The one-way speeds between A and B are defined as:
v1 = (x2-x1)/(t2-t1) and
v2 = (x2-x1)/(t3-t2)
The two-way speed is defined as:
v3 = 2*(x2-x1)/(t3-t1)

The path length (x2-x1) is fixed and is half the two-way length.
If you define (t2-t1) = 1/2 * (t3-t1), then you get:
v1 = v2 = v3

Cheers,
Harald
 
  • #41
harrylin said:
Yes, it works the same with sound if you do it with sound: "Einstein synchronization" makes the one-way speed between A and B isotropic by definition, by mathematical necessity.
More elaborated:

The one-way speeds between A and B are defined as:
v1 = (x2-x1)/(t2-t1) and
v2 = (x2-x1)/(t3-t2)
The two-way speed is defined as:
v3 = 2*(x2-x1)/(t3-t1)

The path length (x2-x1) is fixed and is half the two-way length.
If you define (t2-t1) = 1/2 * (t3-t1), then you get:
v1 = v2 = v3

Cheers,
Harald
That only works along a single linear direction, not isotropically in all directions.
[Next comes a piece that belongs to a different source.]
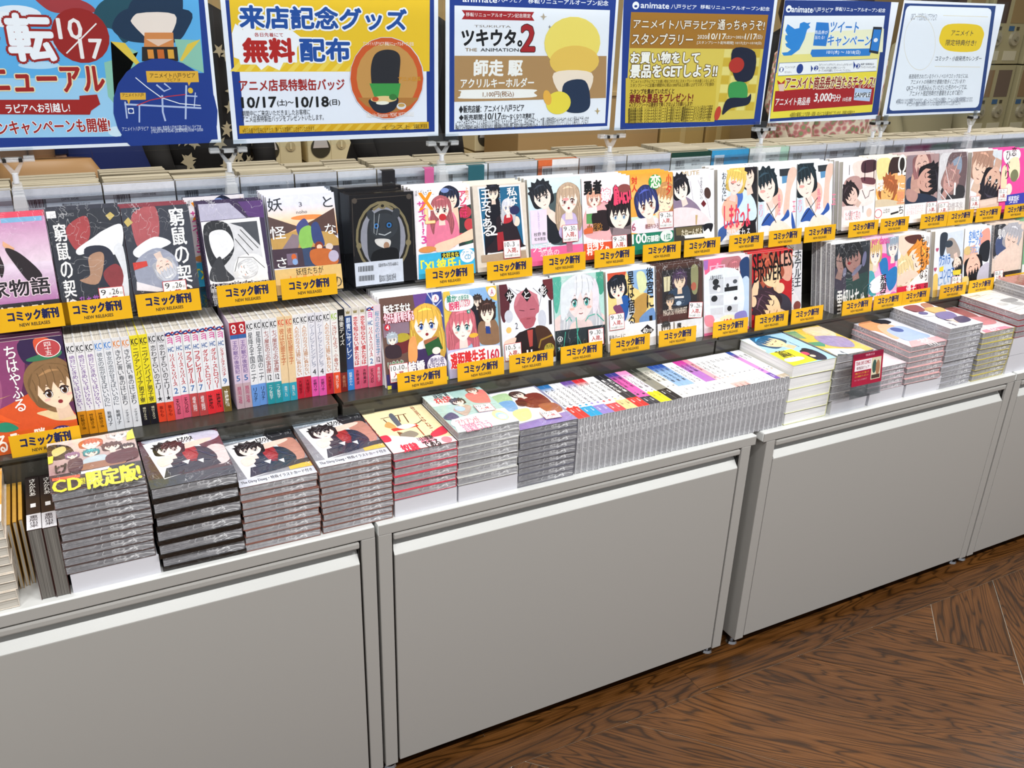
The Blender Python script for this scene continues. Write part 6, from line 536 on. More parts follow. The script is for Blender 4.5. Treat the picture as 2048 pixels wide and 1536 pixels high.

If a frame stationary to the medium measures sound speed s isotropically, in order for another frame moving through the medium at v to measure sound speed isotropically in all directions, bodies and rulers within that frame would have to contract in the line of motion by sqrt(1 - (v/s)^2).
 
  • #42
lugita15 said:
But what would happen if you synchronized clocks by exhanging sound, exactly analogous to Einstein synchronization? Wouldn't you then find by definition that the one-way speed of sound from A to B is the same as the speed from B to A?

Yes it would, but it might not mean that the one-way speed of sound from A to C was the same as the one-way speed of sound from A to B for some point C in a different direction from B (relative to A); nor would two different observers agree on the value of the speed of sound; and as soon as the wind velocity changed you would need to resynchronise all your clocks.
 
  • #43
grav-universe said:
That only works along a single linear direction, not isotropically in all directions.[..].

Indeed, only for opposite directions as is the case here, with the definition: I already explained that in message #18.
Therefore I also repeated here "between A and B".
 
  • #44
DrGreg said:
[..] as soon as the wind velocity changed you would need to resynchronise all your clocks.

Note that the same is true for radio waves if one changes the velocity of a physical reference frame: also after that, a resynchronisation is required.
 
  • #45
Hey rede96. I'm new to the forums, but I think I have a very similar interest to you about isotropy/anisotropy of light. I was going to post something about it tomorrow, but I just wanted to poke in and say hi for now. Maybe you can check out my new thread tomorrow.